> Written instruction:
Omit the pictures and output exactly the lines from the start of the entries through the line containing "window(k, XRO, y0, y1, 3.83, 6.69, -1, M['clear']);".

┏━━

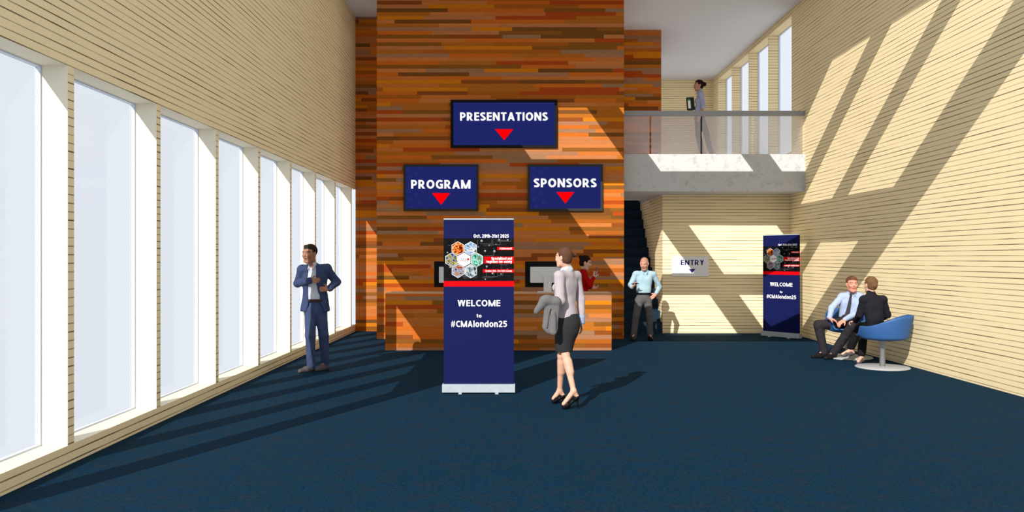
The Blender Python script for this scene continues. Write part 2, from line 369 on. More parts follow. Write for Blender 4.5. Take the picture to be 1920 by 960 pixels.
# left wall: base, posts and head around nine tall windows
def slatbox(bm, *b):
    box(bm, *b)
def wall_with(name, boxes, plain_reveals):
    bm = bmesh.new()
    for b in boxes: box(bm, *b)
    bm.normal_update()
    for f in bm.faces:
        f.material_index = 1 if (plain_reveals and abs(f.normal.x) < .5) else 0
    return struct(finish(name, bm, [M['slat'], M['reveal']]))
posts = [6.256+1.554*k for k in range(-1, 8)]
bx = [(XLO, XL, 4.702, 17.64, 0, .15), (XLO, XL, 4.702, 17.64, 3.08, ZC)]
for p in posts: bx.append((XLO, XL, p, p+.09, .15, 3.08))
wall_with('wall_left', bx, True)
bx = [(XR, XRO, 4.702, 17.08, 0, ZC), (XR, XRO, 17.08, 24.0, 0, 3.83), (XR, XRO, 17.08, 24.0, 6.69, ZC), (XR, XRO, 23.23, 24.0, 3.83, 6.69)]
rposts = [18.62, 20.18, 21.73]
for p in rposts: bx.append((XR, XRO, p, p+.03, 3.83, 6.69))
wall_with('wall_right', bx, False)
wall_with('wall_back', [(3.0, XR, 23.87, 24.0, 3.675, ZC)], False)
wall_with('wall_entry', [(3.152, XR, 17.18, 17.30, 0, 2.93), (3.152, 3.27, 17.30, 21.3, 0, 2.93)], False)
def window(n, xg, y0, y1, z0, z1, inward, glass):
    # slim frame set at the outer face of the wall, glass in it
    bm = bmesh.new(); a, b = (xg, xg+.043*inward) if inward > 0 else (xg+.043*inward, xg)
    t = .012
    box(bm, a, b, y0, y0+t, z0, z1); box(bm, a, b, y1-t, y1, z0, z1); box(bm, a, b, y0+t, y1-t, z0, z0+t); box(bm, a, b, y0+t, y1-t, z1-t, z1)
    f = struct(finish('window_%d' % n, bm, M['frame']))
    bm = bmesh.new(); box(bm, (a+b)/2-.018, (a+b)/2-.012, y0+t, y1-t, z0+t, z1-t)
    finish('pane', bm, glass, f)
k = 1
for i, p in enumerate(posts):
    y1 = posts[i+1] if i+1 < len(posts) else 17.64
    window(k, XLO, p+.09, y1, .15, 3.08, 1, M['glass']); k += 1
e = [17.08]+rposts
for i in range(4):
    y0 = e[i] if i == 0 else e[i]+.03
    y1 = rposts[i] if i < 3 else 23.23
    window(k, XRO, y0, y1, 3.83, 6.69, -1, M['clear']); k += 1

# ceiling with nine open roof lights, three by three
bm = bmesh.new()
xs = [XLO, -2.045, -.21, .408, 2.28, 2.84, 4.69, XRO]
ys = [4.75, 5.955, 7.69, 8.37, 10.02, 10.74, 12.37, 24.0]
for i in range(7):
    for j in range(7):
        if i % 2 == 1 and j % 2 == 1: continue
        box(bm, xs[i], xs[i+1], ys[j], ys[j+1], ZC, ZC+.02)
bmesh.ops.remove_doubles(bm, verts=bm.verts, dist=1e-5)
seen = {}
for f in list(bm.faces):                                # drop the faces inside the sheet
    kx = tuple(sorted(v.index for v in f.verts))
bm.verts.index_update()
for f in list(bm.faces):
    kx = tuple(sorted(v.index for v in f.verts)); seen.setdefault(kx, []).append(f)
bmesh.ops.delete(bm, geom=[f for g in seen.values() if len(g) > 1 for f in g], context='FACES_ONLY')
struct(finish('ceiling', bm, M['ceiling']))

# wooden core and its two set-back blocks
bm = bmesh.new(); box(bm, -2.69, 2.17, 15.96, 21.3, 0, ZC); struct(finish('wall_core', bm, M['wood']))
bm = bmesh.new(); box(bm, XL, -2.69, 17.64, 21.3, 0, ZC); struct(finish('wall_core_left', bm, M['wood_l']))
bm = bmesh.new(); box(bm, 2.17, 3.39, 18.64, 18.76, 3.675, ZC); box(bm, 3.27, 3.39, 18.76, 21.4, 3.675, ZC)
struct(finish('wall_core_right', bm, M['wood_l']))
# upper floor slab with the stair opening
bm = bmesh.new(); z0, z1 = 2.93, 3.675
box(bm, 2.17, XR, 16.28, 18.92, z0, z1); box(bm, 3.152, XR, 18.92, 21.3, z0, z1); box(bm, 2.17, XR, 21.3, 23.87, z0, z1)
o = struct(finish('floor_upper', bm, M['concrete']))

# staircase
st = empty('staircase', (2.66, 17.2, 0))
tag(st, 'dark navy carpeted staircase climbing between the wooden core and the cream side wall', 'staircase')
for i in range(16):
    y = .25*i
    bm = bmesh.new(); box(bm, -.485, .485, y, y+.25, 0 if i < 8 else .2297*(i-6), .2297*(i+1)); finish('step', bm, M['stair'], st)

# balustrade
bl = empty('glass_balustrade', (4.0, 16.34, 3.675))
tag(bl, 'grey topped glass balustrade along the edge of the upper concrete floor', 'railing')
def rel(o, b): return (b[0]-o.location.x, b[1]-o.location.x, b[2]-o.location.y, b[3]-o.location.y, b[4]-o.location.z, b[5]-o.location.z)
boxobj('handrail', rel(bl, (2.17, 5.845, 16.285, 16.36, 4.45, 4.547)), M['rail'], bl, .006)
gx = [2.175]
for px in (1219.5, 1315, 1411): gx += [(px-1.8-CX)/F_PX*16.31, (px+1.8-CX)/F_PX*16.31]
gx.append(5.80)
for i in range(4): boxobj('glass_panel', rel(bl, (gx[2*i], gx[2*i+1], 16.305, 16.317, 3.675, 4.45)), M['balglass'], bl)

# ------------------------------------------------------------------ reception desk and what stands on it
dk = empty('reception_desk', (-.26, 14.3, 0))
tag(dk, 'long reception desk clad in mixed brown wood strips before the core wall', 'desk')
bm = bmesh.new(); box(bm, -1.954, 1.95, -.3, -.24, 0, .978); box(bm, -1.954, -1.894, -.24, .3, 0, .978); box(bm, 1.89, 1.95, -.24, .3, 0, .978)
finish('front_panel', bm, M['wood_d'], dk)
bm = bmesh.new(); box(bm, -1.954, 1.95, -.3, .3, .978, .993); finish('worktop', bm, M['desk_edge'], dk)
def monitor(xc, yc, zb, label, rz=0):
    r = empty('computer_monitor', (xc, yc, zb), rz)
    tag(r, label, 'monitor', 'monitors on the reception desk')
    boxobj('bezel', (-.395, .395, -.01, .03, .085, .54), M['black'], r, .004)
    bm = bmesh.new(); box(bm, -.305, .305, -.05, -.01, .165, .445); bevel(bm, .006); finish('housing', bm, M['mon_grey'], r)
    boxobj('stand', (-.07, .07, -.075, -.045, .01, .30), M['mon_grey'], r, .004)
    boxobj('foot', (-.18, .18, -.16, .03, 0, .014), M['mon_grey'], r, .004)
    return r
monitor(J(1026.5, 500, 14.3)[0], 14.3, .993, 'black monitor on the desk, seen from behind past the woman in the striped blouse')
monitor(J(856, 500, 14.3)[0], 14.3, .993, 'black monitor on the desk, mostly hidden behind the welcome banner')

# ------------------------------------------------------------------ wall screens
def wall_screen(px0, px1, py0, py1, text, tw, th, tpx, tpy, tri, label, frame_px, framemat, circles=None):
    Yw = 15.96; c = J((px0+px1)/2, (py0+py1)/2, Yw-.05); s = F_PX/(Yw-.05)
    r = empty('wall_screen', (c[0], Yw, c[2]))
    tag(r, label, 'screen', 'screens on the wooden core wall')
    w, h, f = (px1-px0)/s/2, (py1-py0)/s/2, frame_px/s
    bm = bmesh.new(); y0, y1 = -.05, 0
    box(bm, -w, w, y0, y1, h-f, h); box(bm, -w, w, y0, y1, -h, -h+f); box(bm, -w, -w+f, y0, y1, -h+f, h-f); box(bm, w-f, w, y0, y1, -h+f, h-f)
    finish('bezel', bm, framemat, r)
    bm = bmesh.new(); box(bm, -w+f, w-f, -.044, -.004, -h+f, h-f)
    if circles:
        for (cx, cy) in circles:
            X = (cx-(px0+px1)/2)/s; Z = -(cy-(py0+py1)/2)/s
            n = 12; vi = []
            for q in range(n):
                a = 2*math.pi*q/n
                vi.append((bm.verts.new((X+.024*math.cos(a), -.0446, Z+.024*math.sin(a))), bm.verts.new((X+.033*math.cos(a), -.0446, Z+.033*math.sin(a)))))
            for q in range(n):
                a, b = vi[q], vi[(q+1) % n]; fc = bm.faces.new((a[0], a[1], b[1], b[0])); fc.material_index = 1
    finish('display', bm, [M['screen'], M['screen_c']], r)
    lettering('lettering', text, (tpx-(px0+px1)/2)/s, -(tpy-(py0+py1)/2)/s, tw/s, th/s, -.0445, M['screen_w'], r, bold=.028)
    (ax, ay, aw, ah) = tri; X = (ax-(px0+px1)/2)/s; Z = -(ay-(py0+py1)/2)/s
    prismobj('arrow', [(X-aw/2/s, Z), (X, Z-ah/s), (X+aw/2/s, Z)], -.046, -.0445, M['screen_r'], r)
    return r
wall_screen(845, 1045, 187, 277, 'PRESENTATIONS', 164.5, 15.6, 944.7, 218.3, (945.3, 242, 35, 21), 'large black framed PRESENTATIONS screen, topmost on the wooden wall', 5, M['black'])
cir = [(766,317.5),(780,326),(788,313.5),(768,334),(766,357.5),(780,366),(768,374),(787,381),(772,390)]
wall_screen(756.5, 897, 308, 395.5, 'PROGRAM', 111.5, 16.2, 826.4, 345.4, (827, 362, 34, 22), 'black framed PROGRAM screen, lower left of the PRESENTATIONS screen', 4.6, M['blackm'], cir)
wall_screen(989.5, 1130.5, 308, 395.5, 'SPONSORS', 117.5, 16.4, 1059.7, 342.8, (1060, 360, 34, 21.5), 'black framed SPONSORS screen, lower right of the PRESENTATIONS screen', 4.6, M['blackm'],
            [(999,314.5),(1013.5,324),(1022,313),(1001,331),(999,355),(1013.5,363.5),(1001,372),(1020,379),(1005,387)])

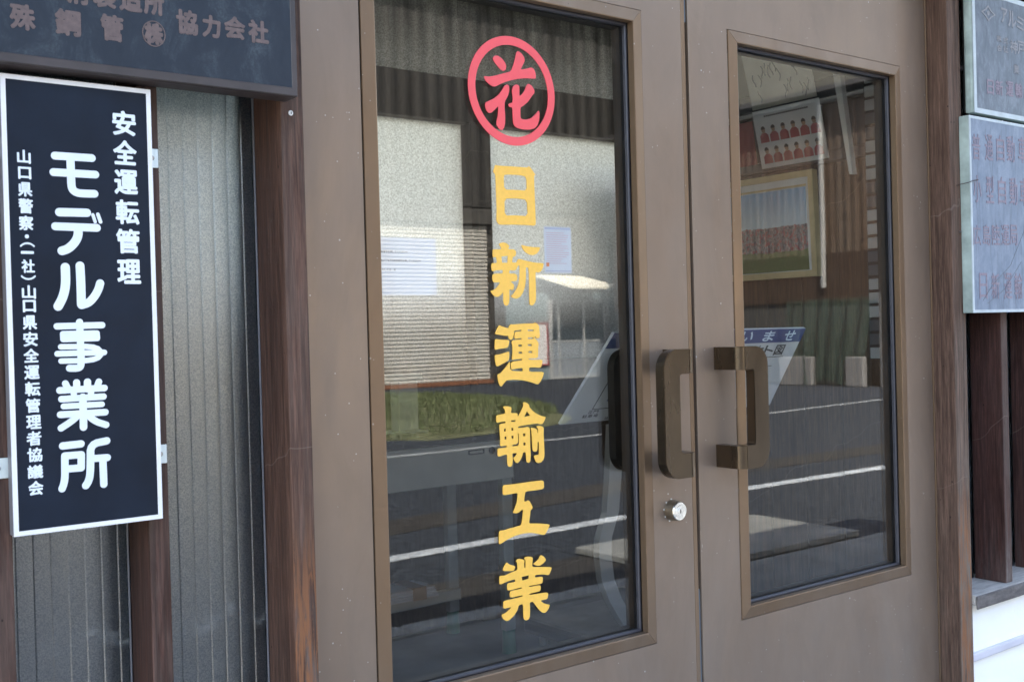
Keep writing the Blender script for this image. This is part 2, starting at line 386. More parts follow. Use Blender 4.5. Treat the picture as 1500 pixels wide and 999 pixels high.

┗━━

> Correct response:
The Blender Python script for this scene continues. Write part 2, from line 369 on. More parts follow. Write for Blender 4.5. Take the picture to be 1920 by 960 pixels.
# left wall: base, posts and head around nine tall windows
def slatbox(bm, *b):
    box(bm, *b)
def wall_with(name, boxes, plain_reveals):
    bm = bmesh.new()
    for b in boxes: box(bm, *b)
    bm.normal_update()
    for f in bm.faces:
        f.material_index = 1 if (plain_reveals and abs(f.normal.x) < .5) else 0
    return struct(finish(name, bm, [M['slat'], M['reveal']]))
posts = [6.256+1.554*k for k in range(-1, 8)]
bx = [(XLO, XL, 4.702, 17.64, 0, .15), (XLO, XL, 4.702, 17.64, 3.08, ZC)]
for p in posts: bx.append((XLO, XL, p, p+.09, .15, 3.08))
wall_with('wall_left', bx, True)
bx = [(XR, XRO, 4.702, 17.08, 0, ZC), (XR, XRO, 17.08, 24.0, 0, 3.83), (XR, XRO, 17.08, 24.0, 6.69, ZC), (XR, XRO, 23.23, 24.0, 3.83, 6.69)]
rposts = [18.62, 20.18, 21.73]
for p in rposts: bx.append((XR, XRO, p, p+.03, 3.83, 6.69))
wall_with('wall_right', bx, False)
wall_with('wall_back', [(3.0, XR, 23.87, 24.0, 3.675, ZC)], False)
wall_with('wall_entry', [(3.152, XR, 17.18, 17.30, 0, 2.93), (3.152, 3.27, 17.30, 21.3, 0, 2.93)], False)
def window(n, xg, y0, y1, z0, z1, inward, glass):
    # slim frame set at the outer face of the wall, glass in it
    bm = bmesh.new(); a, b = (xg, xg+.043*inward) if inward > 0 else (xg+.043*inward, xg)
    t = .012
    box(bm, a, b, y0, y0+t, z0, z1); box(bm, a, b, y1-t, y1, z0, z1); box(bm, a, b, y0+t, y1-t, z0, z0+t); box(bm, a, b, y0+t, y1-t, z1-t, z1)
    f = struct(finish('window_%d' % n, bm, M['frame']))
    bm = bmesh.new(); box(bm, (a+b)/2-.018, (a+b)/2-.012, y0+t, y1-t, z0+t, z1-t)
    finish('pane', bm, glass, f)
k = 1
for i, p in enumerate(posts):
    y1 = posts[i+1] if i+1 < len(posts) else 17.64
    window(k, XLO, p+.09, y1, .15, 3.08, 1, M['glass']); k += 1
e = [17.08]+rposts
for i in range(4):
    y0 = e[i] if i == 0 else e[i]+.03
    y1 = rposts[i] if i < 3 else 23.23
    window(k, XRO, y0, y1, 3.83, 6.69, -1, M['clear']); k += 1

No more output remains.